Random Forays | Idli sambhar in the hills
The levels of delight that one feels as soon as some spicy sambhar accompanied by idlis, vadas, uttapams or dosas, makes its way into one’s mouth, can seldom be matched.
The uniqueness of any object, person or deed depends a whole lot on the circumstances in which these are presented. If a snowman should emerge from nowhere on a hot sunny afternoon in New Delhi, passers-by would probably gape at him, askance, even if his layers of whiteness would melt within minutes, before their very eyes.
Someone who’s munching at a bagel or a pretzel in New York might not raise any eyebrows, but if the same individual were to gorge on gol gappas in mid street, even busy New Yorkers might take notice. And even though the world has evened out a great deal, despite the parochial tendencies of present day ‘world leaders’, something largely unfamiliar to the locals is bound to create more than a ripple of interest.

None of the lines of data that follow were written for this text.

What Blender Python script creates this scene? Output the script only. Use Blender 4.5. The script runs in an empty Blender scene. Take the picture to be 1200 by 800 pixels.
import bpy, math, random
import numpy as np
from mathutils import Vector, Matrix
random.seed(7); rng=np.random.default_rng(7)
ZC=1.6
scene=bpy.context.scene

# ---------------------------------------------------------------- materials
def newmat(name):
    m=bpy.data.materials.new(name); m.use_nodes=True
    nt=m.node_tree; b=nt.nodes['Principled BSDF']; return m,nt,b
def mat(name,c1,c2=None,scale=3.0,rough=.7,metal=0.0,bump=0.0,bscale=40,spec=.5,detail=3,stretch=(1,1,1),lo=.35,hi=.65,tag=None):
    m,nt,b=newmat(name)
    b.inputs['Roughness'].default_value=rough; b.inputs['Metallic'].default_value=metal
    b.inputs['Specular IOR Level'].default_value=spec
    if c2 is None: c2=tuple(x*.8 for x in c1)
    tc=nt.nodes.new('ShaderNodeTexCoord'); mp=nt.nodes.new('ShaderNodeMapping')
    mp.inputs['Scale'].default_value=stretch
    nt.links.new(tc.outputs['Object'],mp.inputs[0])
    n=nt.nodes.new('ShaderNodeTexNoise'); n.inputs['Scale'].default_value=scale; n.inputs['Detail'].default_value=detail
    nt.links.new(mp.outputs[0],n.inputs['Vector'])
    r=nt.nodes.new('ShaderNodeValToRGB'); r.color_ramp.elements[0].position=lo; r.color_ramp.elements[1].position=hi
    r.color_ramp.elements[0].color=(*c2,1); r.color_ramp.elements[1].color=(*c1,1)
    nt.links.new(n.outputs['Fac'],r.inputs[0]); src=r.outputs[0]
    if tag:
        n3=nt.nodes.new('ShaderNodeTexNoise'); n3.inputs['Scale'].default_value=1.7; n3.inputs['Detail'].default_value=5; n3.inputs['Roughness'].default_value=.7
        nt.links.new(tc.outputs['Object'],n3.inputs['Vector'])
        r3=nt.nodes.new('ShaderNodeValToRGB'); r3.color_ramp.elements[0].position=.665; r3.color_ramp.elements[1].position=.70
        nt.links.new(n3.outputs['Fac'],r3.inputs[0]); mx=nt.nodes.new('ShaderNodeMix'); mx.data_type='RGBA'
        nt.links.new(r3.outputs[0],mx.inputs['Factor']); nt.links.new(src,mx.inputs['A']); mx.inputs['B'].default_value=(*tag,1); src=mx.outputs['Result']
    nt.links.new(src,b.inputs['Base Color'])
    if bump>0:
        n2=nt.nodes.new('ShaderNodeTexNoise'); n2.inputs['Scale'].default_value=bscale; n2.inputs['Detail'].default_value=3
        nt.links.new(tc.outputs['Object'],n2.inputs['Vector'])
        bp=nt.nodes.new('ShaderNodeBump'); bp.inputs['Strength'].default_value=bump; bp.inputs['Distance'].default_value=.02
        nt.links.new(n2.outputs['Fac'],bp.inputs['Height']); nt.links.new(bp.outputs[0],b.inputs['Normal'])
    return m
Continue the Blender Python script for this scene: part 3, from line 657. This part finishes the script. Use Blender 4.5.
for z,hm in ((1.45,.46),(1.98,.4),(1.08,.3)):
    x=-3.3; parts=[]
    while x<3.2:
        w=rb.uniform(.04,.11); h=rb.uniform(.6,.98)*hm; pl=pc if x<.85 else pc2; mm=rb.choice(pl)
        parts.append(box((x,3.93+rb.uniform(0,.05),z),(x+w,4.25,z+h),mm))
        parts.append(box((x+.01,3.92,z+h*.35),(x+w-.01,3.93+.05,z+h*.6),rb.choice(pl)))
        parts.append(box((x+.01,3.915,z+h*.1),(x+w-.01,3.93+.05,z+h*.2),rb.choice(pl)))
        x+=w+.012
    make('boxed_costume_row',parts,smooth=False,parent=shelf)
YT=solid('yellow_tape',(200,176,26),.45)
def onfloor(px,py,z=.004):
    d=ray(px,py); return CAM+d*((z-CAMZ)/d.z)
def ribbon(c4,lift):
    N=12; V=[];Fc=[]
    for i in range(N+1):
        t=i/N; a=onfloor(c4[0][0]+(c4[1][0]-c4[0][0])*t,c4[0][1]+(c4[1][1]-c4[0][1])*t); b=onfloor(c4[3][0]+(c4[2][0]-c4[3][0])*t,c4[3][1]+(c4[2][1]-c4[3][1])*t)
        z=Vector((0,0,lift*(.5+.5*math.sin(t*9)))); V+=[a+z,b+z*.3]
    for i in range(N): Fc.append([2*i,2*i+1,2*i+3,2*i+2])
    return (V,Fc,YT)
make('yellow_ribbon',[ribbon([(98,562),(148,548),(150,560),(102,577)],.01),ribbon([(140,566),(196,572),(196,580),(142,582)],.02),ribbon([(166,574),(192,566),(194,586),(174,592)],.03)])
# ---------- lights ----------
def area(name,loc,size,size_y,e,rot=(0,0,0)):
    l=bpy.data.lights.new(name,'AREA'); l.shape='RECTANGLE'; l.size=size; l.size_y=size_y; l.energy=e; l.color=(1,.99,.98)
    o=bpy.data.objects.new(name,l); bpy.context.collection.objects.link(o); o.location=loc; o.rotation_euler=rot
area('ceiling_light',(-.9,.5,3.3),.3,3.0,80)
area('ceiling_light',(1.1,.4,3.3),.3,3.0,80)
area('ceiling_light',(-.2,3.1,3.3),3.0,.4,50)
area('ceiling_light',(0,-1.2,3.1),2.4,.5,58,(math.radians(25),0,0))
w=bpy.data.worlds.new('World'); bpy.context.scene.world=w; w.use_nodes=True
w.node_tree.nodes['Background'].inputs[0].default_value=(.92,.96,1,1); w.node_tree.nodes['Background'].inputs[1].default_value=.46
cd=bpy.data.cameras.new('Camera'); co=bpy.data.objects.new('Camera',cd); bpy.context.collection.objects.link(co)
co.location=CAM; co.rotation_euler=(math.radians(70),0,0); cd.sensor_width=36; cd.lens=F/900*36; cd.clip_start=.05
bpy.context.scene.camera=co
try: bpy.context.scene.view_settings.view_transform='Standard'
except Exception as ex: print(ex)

Parathas, those delicious flaky stuffed savoury pancakes, to use an inadequate description, are usually the staple diet of north Indians and go well with cooler climes. Searing summers are no bar for such sumptuous breakfast delights, but on a wintery morning, they are the kings of the table. Idlis and sambhar on the other hand, again the hotter the better, typically find themselves ending up in the satiated middles of Indians who reside in the southern states.
But, as we all know, idlis, parathas, noodles, pizzas, and other such human favourites, are no longer the exclusive domains of certain territories in our world. Happily, one can find them all over the place, everywhere, and nowadays, at any time.
Yet, to be treated to authentic, soft, perfect, idlis ready to be dipped in the most tantalising of sambhars, while vacationing in the hills, is a matter of sheer bliss. The most appropriate, reasonably healthy, delicious and satisfying breakfast is one that is offered with generous helpings of this delicacy. And when one is able to discover that a north Indian chef, or perhaps a migrant south Indian expert, has prepared them to perfection, high up in the mountains, one’s eyes widen, one’s taste buds dance uninhibitedly and one’s mind begins to sing.
So intense is this author’s love for the southern style of breakfast, complete with a large tumbler of the strongest filter coffee, that one starts to actually pray for idlis when only parathas, aaloo puri and poha et al have been on the menu for a few days.
And, for some divine reason, in unlikely places like Ranikhet, Dwarahat, Solan and Mussoorie, one’s prayers have been answered emphatically, over the years. Not that the other sorts of breakfast foods have no appeal for me. Breakfast is when one is at one’s hungriest, and all kinds of savoury items are very welcome. But the levels of delight that one feels as soon as some spicy sambhar accompanied by idlis, vadas, uttapams or dosas, makes its way into one’s mouth, can seldom be matched.
The fact about eating idlis in the hills is that this act also turns one into a philosopher. One begins to ponder over globalisation, progress, egalitarianism and the relentless march of humanity! Food for thought takes on a whole new meaning in such circumstances.
The situation is then rather akin to a soulful rendition of raag darbari by a renowned exponent in the backdrop of the Golden Gate Bridge in San Francisco. The said raag would surely have an exponentially different impact on keen listeners in such unfamiliar locales. A Scottish bagpiper band complete with kilts et al would find similarly agog listeners and viewers in Sangrur or Kottayam, for example.
Contextualising any aspect of human life is a valid exercise for the mind. There are flavours, fonts and odours which are essentially innate to a particular region and they simply wouldn’t present the same nuanced depth anywhere else. But today’s technology embellished, jet setting young professional has access to pretty much the whole world literally in his or her lap. No vista of human endeavour is out of bounds to such a globetrotter.
Yet, and I am perhaps contradicting myself, there is something about sipping kahva in the mountains and filter coffee in Chennai that brings about even more embalmment to the soul.
I guess the answer lies in each person’s heart. He alone knows what really makes him tick.